Defenition of "Recession Direction":
Assume that $S \subseteq R^n$ and $p$ is a point in $S$. We say vector $d \neq 0$ is a Recession Direction for $p$ if :
$\forall \lambda \ge 0 \space\space \space \space p+\lambda d \in S$
Theorem: If $S$ is a closed convex set and $d \neq 0$ is a Recession Direction for some(at least one) $p \in S$, then $d$ is a Recession Direction for all of the points in $S$. (Assume that this Theorem is proved to us.)
Question:
Prove that if $S$ is not closed, the theorem above doesn't hold anymore.(Give a counterexample)
My problem:
I don't fully understand what a closed convex set is. The definition of a convex set is clear to me. But, the definition of a closed set is not. So, because of that, I can't find the counterexample that the question wants.

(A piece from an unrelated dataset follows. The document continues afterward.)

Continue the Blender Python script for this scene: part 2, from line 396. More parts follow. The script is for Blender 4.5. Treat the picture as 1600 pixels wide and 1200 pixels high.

Take the open upper half plane $\mathbb R^2_+:=\{(x,y)\in\mathbb R^2\mid y>0\}$ and add the origin to obtain $S$:
$$ S:=\mathbb R^2_+\cup\{(0,0)\}.$$
All points have the recession direction $(1,0)$, except the origin. $\mathbb R^2_+$ is not closed as its boundary $\mathbb R\times \{0\}$ is not part of it.